-- THE REQUEST --
Please transcribe the data that follows without the pictures, keeping every word the same.

-- RECORDED DATA --
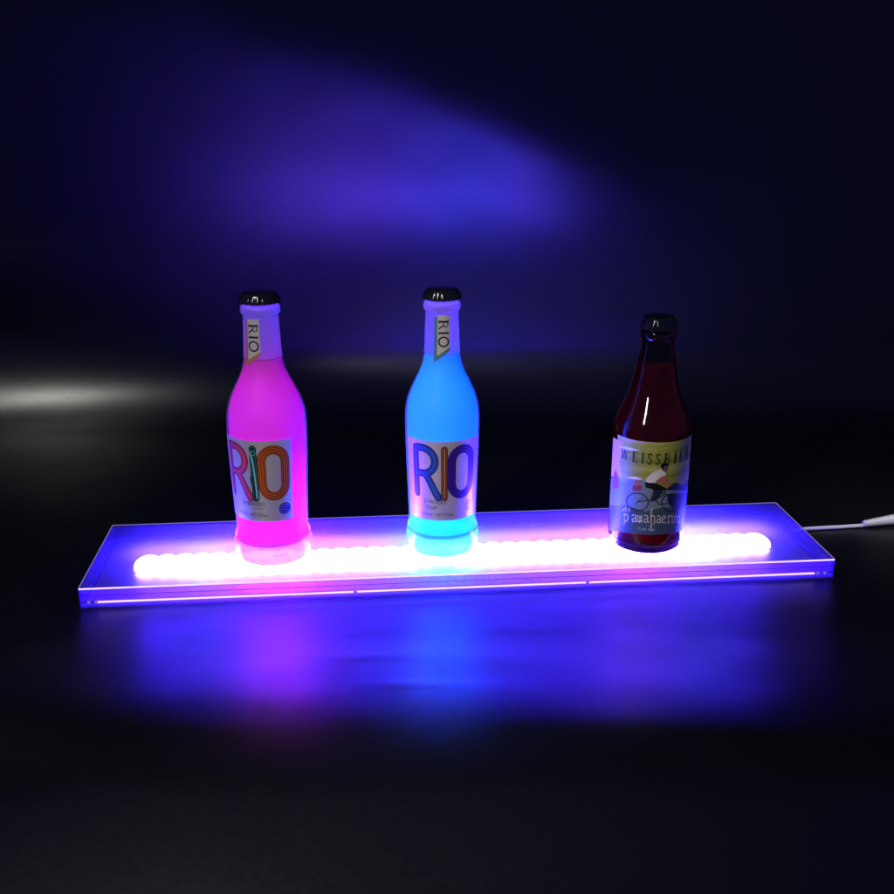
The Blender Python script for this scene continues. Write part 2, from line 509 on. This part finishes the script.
c2 = dict(foot=(.22, .6, .6, 1), paper=foil('silver_label_cool', lin(205, 190, 208)), badge=ink('badge_white', 190, 190, 235), badge2=ink('badge_lines_blue', 60, 40, 180),
    R=[(.62, ink('b1', 6, 14, 70)), (.50, ink('b2', 30, 80, 200)), (.40, ink('b3', 6, 28, 130)), (.20, ink('b4', 70, 130, 235)), (.10, ink('b5', 16, 60, 175))],
    O=[(.70, ink('v1', 38, 10, 90)), (.56, ink('v2', 88, 50, 190)), (.46, ink('v3', 42, 12, 110)), (.26, ink('v4', 90, 50, 200)), (.14, ink('v5', 44, 14, 120))],
    I=[(.52, ink('r1', 84, 36, 20)), (.40, ink('r2', 150, 84, 62)), (.26, ink('r3', 112, 54, 36)), (.10, ink('r4', 196, 140, 116))],
    text=[('E+WHISKY', .50, -1.75, 4.7, .80), ('YOUR*', .46, -1.7, 4.22, .8), ('4.2%vol | NET:275mL', .42, -2.0, 3.66, .76)])
for c in (c1, c2):
    pass
frosted_bottle(-15.35, -2.2, R(-12), 1.015, 1.02, (1.0, .035, .50, 1),
    'frosted bottle of pink glowing liquid with orange and red neon-style label lettering, black cap', c1, R(-21), pbr('orange_stripe', lin(190, 120, 80), .5))
frosted_bottle(-1.5, -.7, R(4), .97, 1.02, (.012, .85, 1.0, 1),
    'frosted bottle of bright blue glowing liquid, middle of the three, black cap', c2, R(1), pbr('teal_stripe', lin(70, 130, 130), .5))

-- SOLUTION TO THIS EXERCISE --
The Blender Python script for this scene continues. Write part 2, from line 509 on. This part finishes the script.
c2 = dict(foot=(.22, .6, .6, 1), paper=foil('silver_label_cool', lin(205, 190, 208)), badge=ink('badge_white', 190, 190, 235), badge2=ink('badge_lines_blue', 60, 40, 180),
    R=[(.62, ink('b1', 6, 14, 70)), (.50, ink('b2', 30, 80, 200)), (.40, ink('b3', 6, 28, 130)), (.20, ink('b4', 70, 130, 235)), (.10, ink('b5', 16, 60, 175))],
    O=[(.70, ink('v1', 38, 10, 90)), (.56, ink('v2', 88, 50, 190)), (.46, ink('v3', 42, 12, 110)), (.26, ink('v4', 90, 50, 200)), (.14, ink('v5', 44, 14, 120))],
    I=[(.52, ink('r1', 84, 36, 20)), (.40, ink('r2', 150, 84, 62)), (.26, ink('r3', 112, 54, 36)), (.10, ink('r4', 196, 140, 116))],
    text=[('E+WHISKY', .50, -1.75, 4.7, .80), ('YOUR*', .46, -1.7, 4.22, .8), ('4.2%vol | NET:275mL', .42, -2.0, 3.66, .76)])
for c in (c1, c2):
    pass
frosted_bottle(-15.35, -2.2, R(-12), 1.015, 1.02, (1.0, .035, .50, 1),
    'frosted bottle of pink glowing liquid with orange and red neon-style label lettering, black cap', c1, R(-21), pbr('orange_stripe', lin(190, 120, 80), .5))
frosted_bottle(-1.5, -.7, R(4), .97, 1.02, (.012, .85, 1.0, 1),
    'frosted bottle of bright blue glowing liquid, middle of the three, black cap', c2, R(1), pbr('teal_stripe', lin(70, 130, 130), .5))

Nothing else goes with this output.